What’s the Password?
Stocks

September 10, 2020
On Sep. 4, the S&P 500 announced their latest additions to the index: Etsy ($ETSY), Teradyne ($TER) and Catelent ($CTLT). Where’s Tesla ($TSLA)? Not on the list. After fulfilling the minimum requirements, investors have speculated Tesla’s imminent addition into The S&P 500 index.
Exclusive S&P 500 club
The S&P 500 is an index that tracks the performance of 500 of the largest publicly-traded companies in the US. Investors use this index to get a sense of the market direction on a daily basis. Many investors use the average return of the S&P 500 to benchmark their own portfolio. Over the past 90 years, the S&P 500 returned 9.8% annually. Are you beating the market average?
The S&P 500 committee meets once a month and makes changes to the index when it’s “necessary”. To be considered for the list, companies must meet a set of minimum requirements:
- US-based and listed on either the NYSE, Nasdaq or Cboe… ✅ Tesla is listed on the Nasdaq.
- Market capitalization of more than $8.2b… ✅ Tesla has a market cap of ~$320b.
- Have reported 4 straight quarters of making a profit… ✅ Tesla has made a profit in the past 4 quarters.
So why didn’t Tesla make the cut? The S&P 500 has declined to state why but reporters are speculating their source of earnings to be the reason. In the first half of the year, Tesla made a pre-tax profit of $473m. The company had sold $727m in regulatory credits to other carmakers which helped Tesla squeeze out a profit. These credits are an inconsistent source of revenue that may have crushed Tesla’s chances of joining the club. But don’t count Tesla out yet – at their current earnings growth, it may only be a matter of time before they’re added to the S&P 500.

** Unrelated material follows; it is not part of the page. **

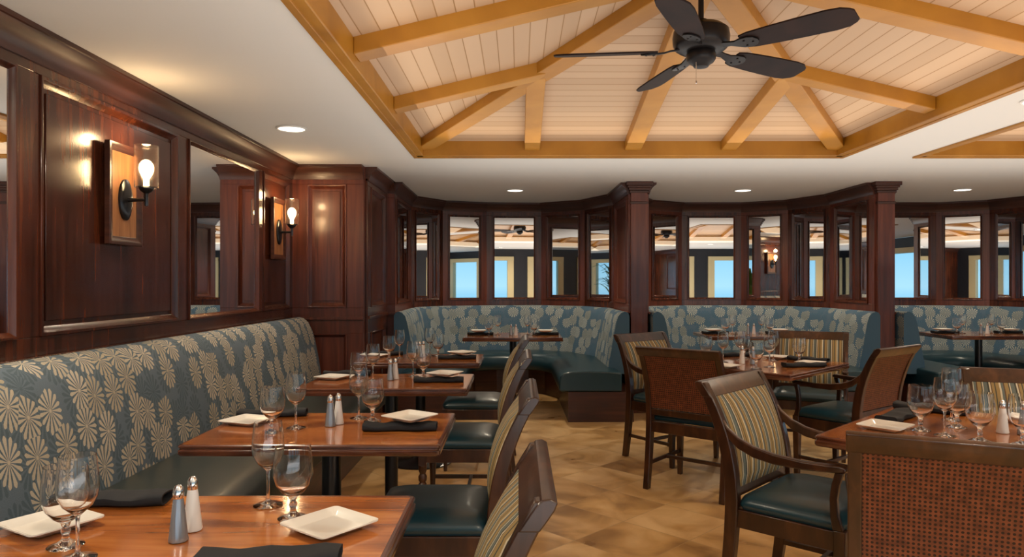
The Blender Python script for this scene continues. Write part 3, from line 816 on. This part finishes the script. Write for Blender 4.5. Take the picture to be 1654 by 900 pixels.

Benefits of joining the S&P 500
Everyday investors anticipated a big jump in Tesla’s stock after joining the S&P 500 but is this really true? In a study created of over 500 companies that joined the S&P 500 between 1997-2017, results show us that joining the S&P 500 may not be as lucrative as it seems…
- Initial bump… Between 1997-2007, stock prices of newly added companies increased by up to 4.9% in the first week of joining the index. Between 2007-2017, this initial increase dropped to 0.7%.
- Running out of gas… Throughout 1997-2017, on average, stock prices of newly joined companies will fall over the next 12 months.